PROBLEM REQUIREMENTS: Quote word for word the lines below, beginning with the first and ending with the one that has "R = math.radians". Drop the pictures.

SUPPLIED MATERIAL:
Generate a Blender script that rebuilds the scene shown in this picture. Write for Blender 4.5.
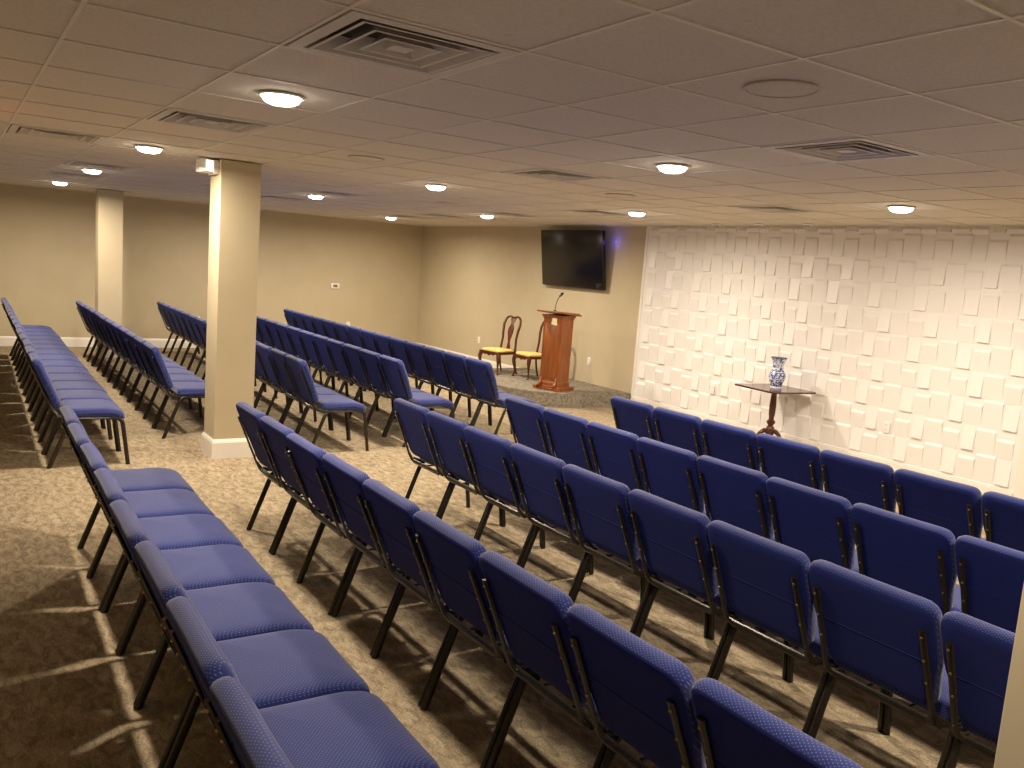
import bpy, bmesh, math, random
from mathutils import Vector, Matrix
random.seed(7)
for o in list(bpy.data.objects): bpy.data.objects.remove(o, do_unlink=True)
S = bpy.context.scene
COL = S.collection
R = math.radians

# ------------------------------------------------------------------ camera
CAM_Z = 1.7668
CH = 2.4657                      # ceiling height
cam = bpy.data.cameras.new('camera'); co = bpy.data.objects.new('camera', cam); COL.objects.link(co)
cam.sensor_width = 36; cam.lens = 36 * 843.19 / 1024
cam.clip_start = .05
r_ = Vector((0.8319, -0.54988, 0.07471)); u_ = Vector((0.01288, 0.15373, 0.98803)); f_ = Vector((0.55478, 0.82098, -0.13497))
co.matrix_world = Matrix(((r_.x, u_.x, -f_.x, 0), (r_.y, u_.y, -f_.y, 0), (r_.z, u_.z, -f_.z, CAM_Z), (0, 0, 0, 1)))
S.camera = co

# ------------------------------------------------------------------ world, exposure
w = bpy.data.worlds.new('world'); S.world = w; w.use_nodes = True
w.node_tree.nodes['Background'].inputs[0].default_value = (.9, .8, .7, 1)
w.node_tree.nodes['Background'].inputs[1].default_value = 0.02
S.view_settings.view_transform = 'Standard'; S.view_settings.look = 'None'
S.view_settings.gamma = 1; S.view_settings.use_curve_mapping = False
S.view_settings.exposure = 0.0
LIGHT_W = 28.5
LIGHT_RGB = (1.0, .85, .67)

# ------------------------------------------------------------------ helpers
def srgb(r, g, b):
    f = lambda c: (c/255/12.92 if c/255 <= .04045 else ((c/255+.055)/1.055)**2.4)
    return (f(r), f(g), f(b), 1)

def mat(name, col, rough=.6, metal=0, spec=.5, emit=None, estr=0):
    m = bpy.data.materials.new(name); m.use_nodes = True
    b = m.node_tree.nodes['Principled BSDF']
    b.inputs['Base Color'].default_value = col; b.inputs['Roughness'].default_value = rough
    b.inputs['Metallic'].default_value = metal; b.inputs['Specular IOR Level'].default_value = spec
    if emit:
        b.inputs['Emission Color'].default_value = emit; b.inputs['Emission Strength'].default_value = estr
    return m

def N(m, t, **k):
    n = m.node_tree.nodes.new(t)
    for a, v in k.items():
        if a in n.inputs: n.inputs[a].default_value = v
        else: setattr(n, a, v)
    return n

def noise_mat(name, c1, c2, scale, rough=.8, detail=4, bump=0, bscale=None, stretch=None, lo=.35, hi=.65, spec=.3):
    m = mat(name, c1, rough, spec=spec); nt = m.node_tree; L = nt.links; b = nt.nodes['Principled BSDF']
    tc = N(m, 'ShaderNodeTexCoord'); n = N(m, 'ShaderNodeTexNoise'); n.inputs['Scale'].default_value = scale; n.inputs['Detail'].default_value = detail
    src = tc.outputs['Object']
    if stretch:
        mp = N(m, 'ShaderNodeMapping'); mp.inputs['Scale'].default_value = stretch; L.new(src, mp.inputs[0]); src = mp.outputs[0]
    L.new(src, n.inputs['Vector'])
    r = N(m, 'ShaderNodeValToRGB'); r.color_ramp.elements[0].color = c1; r.color_ramp.elements[1].color = c2
    r.color_ramp.elements[0].position = lo; r.color_ramp.elements[1].position = hi
    L.new(n.outputs[0], r.inputs[0]); L.new(r.outputs[0], b.inputs['Base Color'])
    if bump:
        n2 = N(m, 'ShaderNodeTexNoise'); n2.inputs['Scale'].default_value = bscale or scale*3; n2.inputs['Detail'].default_value = 3
        L.new(tc.outputs['Object'], n2.inputs['Vector'])
        bp = N(m, 'ShaderNodeBump'); bp.inputs['Strength'].default_value = bump; bp.inputs['Distance'].default_value = .004
        L.new(n2.outputs[0], bp.inputs['Height']); L.new(bp.outputs[0], b.inputs['Normal'])
    return m

def link(name, bm, m, parent=None, smooth=True, recalc=True):
    if recalc: bmesh.ops.recalc_face_normals(bm, faces=bm.faces)
    me = bpy.data.meshes.new(name); bm.to_mesh(me); bm.free()
    for x in (m if isinstance(m, (list, tuple)) else [m]): me.materials.append(x)
    if smooth:
        for p in me.polygons: p.use_smooth = True
        me.set_sharp_from_angle(angle=R(40))
    o = bpy.data.objects.new(name, me); COL.objects.link(o)
    if parent: o.parent = parent
    return o

def tag(o, label=None, cat=None, group=None, kind=None):
    if label: o['label'] = label
    if cat: o['category'] = cat
    if group: o['group'] = group
    if kind: o['kind'] = kind
    return o

def thing(name, label, cat, loc=(0, 0, 0), rz=0, group=None):
    o = bpy.data.objects.new(name, None); COL.objects.link(o); o.location = loc; o.rotation_euler = (0, 0, rz)
    o.empty_display_size = .1
    return tag(o, label, cat, group)

def copy_tree(o, parent=None):
    c = o.copy(); COL.objects.link(c); c.parent = parent
    for ch in o.children: copy_tree(ch, c)
    return c

def box(bm, lo, hi, mi=0, M=None, bevel=0):
    vs = [bm.verts.new(Vector((x, y, z))) for x in (lo[0], hi[0]) for y in (lo[1], hi[1]) for z in (lo[2], hi[2])]
    fs = [bm.faces.new([vs[i] for i in q]) for q in ((0,1,3,2),(4,6,7,5),(0,4,5,1),(2,3,7,6),(0,2,6,4),(1,5,7,3))]
    for f in fs: f.material_index = mi
    if bevel:
        es = list({e for f in fs for e in f.edges})
        res = bmesh.ops.bevel(bm, geom=es, offset=bevel, segments=2, affect='EDGES', profile=.5)
        vs = list({v for v in res['verts']} | {v for v in vs if v.is_valid})
    if M is not None:
        for v in vs:
            if v.is_valid: v.co = M @ v.co
    return vs

def tube(bm, pts, rad, n=8, ry=None, cap=True, up=Vector((0, 1, 0)), mi=0):
    """sweep an (optionally flattened) ring along pts; rad along side axis, ry along the other"""
    pts = [Vector(p) for p in pts]; rings = []
    for i, p in enumerate(pts):
        t = (pts[min(i+1, len(pts)-1)] - pts[max(i-1, 0)]).normalized()
        s = t.cross(up)
        if s.length < 1e-3: s = t.cross(Vector((1, 0, 0)))
        s.normalize(); q = s.cross(t).normalized()
        a = rad[i] if isinstance(rad, (list, tuple)) else rad
        b = (ry[i] if isinstance(ry, (list, tuple)) else ry) if ry else a
        rings.append([bm.verts.new(p + s*a*math.cos(2*math.pi*k/n) + q*b*math.sin(2*math.pi*k/n)) for k in range(n)])
    for A, B in zip(rings, rings[1:]):
        for k in range(n):
            f = bm.faces.new((A[k], A[(k+1) % n], B[(k+1) % n], B[k])); f.material_index = mi
    if cap:
        bm.faces.new(rings[0][::-1]).material_index = mi; bm.faces.new(rings[-1]).material_index = mi

def lathe(bm, prof, n=24, c=(0, 0, 0), mi=0):
    rings = []
    for r, z in prof:
        rings.append([bm.verts.new((c[0]+r*math.cos(2*math.pi*k/n), c[1]+r*math.sin(2*math.pi*k/n), c[2]+z)) for k in range(n)])
    for A, B in zip(rings, rings[1:]):
        for k in range(n):
            bm.faces.new((A[k], A[(k+1) % n], B[(k+1) % n], B[k])).material_index = mi
    bm.faces.new(rings[0][::-1]).material_index = mi; bm.faces.new(rings[-1]).material_index = mi

def rounded(corners, rads, seg=4):
    out = []; n = len(corners)
    for i in range(n):
        P = Vector(corners[i]); A = Vector(corners[i-1]); B = Vector(corners[(i+1) % n]); r = rads[i]
        a = (A-P).normalized(); b = (B-P).normalized()
        if r <= 0: out.append(P.copy()); continue
        p0 = P+a*r; p1 = P+b*r
        for k in range(seg+1):
            t = k/seg; out.append(p0*(1-t)**2 + P*2*t*(1-t) + p1*t*t)
    return out

def pillow(bm, outline, centre, rings, mapf):
    """closed cushion from a 2D outline; rings = [(shrink metres, height)] from the bottom centre round to the top centre"""
    c = Vector(centre); loops = []
    for sh, h in rings:
        lp = []
        for p in outline:
            d = p-c; L = d.length
            fx = max(.02, 1 - sh/max(abs(d.x), 1e-6)) if False else max(.02, (L-sh)/L)
            lp.append(bm.verts.new(mapf((c + d*fx).x, (c + d*fx).y, h)))
        loops.append(lp)
    n = len(outline)
    for A, B in zip(loops, loops[1:]):
        for k in range(n): bm.faces.new((A[k], A[(k+1) % n], B[(k+1) % n], B[k]))
    bm.faces.new(loops[0][::-1]); bm.faces.new(loops[-1])

def extrude_outline(bm, pts, z0, z1, M=None, mi=0):
    a = [bm.verts.new((M @ Vector((p[0], p[1], z0))) if M else (p[0], p[1], z0)) for p in pts]
    b = [bm.verts.new((M @ Vector((p[0], p[1], z1))) if M else (p[0], p[1], z1)) for p in pts]
    n = len(pts)
    for k in range(n): bm.faces.new((a[k], a[(k+1) % n], b[(k+1) % n], b[k])).material_index = mi
    bm.faces.new(a[::-1]).material_index = mi; bm.faces.new(b).material_index = mi

# ------------------------------------------------------------------ materials
M = {}
M['paint'] = noise_mat('greige_paint', srgb(192, 179, 149), srgb(196, 183, 154), 3, rough=.75, bump=.05, bscale=400)
M['trim'] = mat('white_trim', srgb(236, 232, 224), .35)
M['panel'] = mat('white_panel', srgb(238, 236, 234), .38, spec=.5)
M['tile'] = noise_mat('ceiling_tile', srgb(214, 206, 192), srgb(222, 215, 202), 60, rough=.9, bump=.5, bscale=350)
M['tbar'] = mat('ceiling_bar', srgb(222, 216, 204), .5)
M['vent'] = mat('vent_metal', srgb(205, 200, 190), .5)
M['ventdark'] = mat('vent_duct_dark', srgb(60, 57, 53), .8)
M['metal'] = noise_mat('bronze_frame', (.016, .013, .009, 1), (.030, .024, .015, 1), 90, rough=.30, spec=.6)
M['metal'].node_tree.nodes['Principled BSDF'].inputs['Metallic'].default_value = .35
M['brass'] = mat('brass_rivet', srgb(190, 165, 110), .3, metal=.9)
M['lens'] = mat('lamp_lens', (1, 1, 1, 1), .4, emit=(1, .9, .74, 1), estr=22)
M['white'] = mat('white_plastic', srgb(238, 234, 225), .35)
M['grey_lcd'] = mat('lcd_grey', srgb(110, 110, 100), .3)
M['black'] = mat('black_plastic', srgb(18, 16, 15), .35)
M['screen'] = mat('tv_screen', srgb(16, 12, 11), .22, spec=.4)
M['gold_seat'] = noise_mat('gold_damask', srgb(228, 190, 108), srgb(240, 208, 132), 40, rough=.6)
M['slot'] = mat('dark_slot', srgb(30, 28, 26), .7)
M['brand'] = mat('cream_plaque', srgb(250, 240, 190), .35)

def wood(name, c1, c2, rough=.3):
    m = noise_mat(name, c1, c2, 9, rough=rough, detail=6, stretch=(3, 3, .35), lo=.3, hi=.7, spec=.5)
    return m
M['cherry'] = wood('cherry_wood', srgb(122, 66, 28), srgb(156, 90, 42))
M['mahog'] = wood('mahogany', srgb(66, 32, 20), srgb(98, 50, 30), .22)
M['darkwood'] = wood('dark_table_wood', srgb(66, 34, 26), srgb(92, 50, 38), .18)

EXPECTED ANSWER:
Generate a Blender script that rebuilds the scene shown in this picture. Write for Blender 4.5.
import bpy, bmesh, math, random
from mathutils import Vector, Matrix
random.seed(7)
for o in list(bpy.data.objects): bpy.data.objects.remove(o, do_unlink=True)
S = bpy.context.scene
COL = S.collection
R = math.radians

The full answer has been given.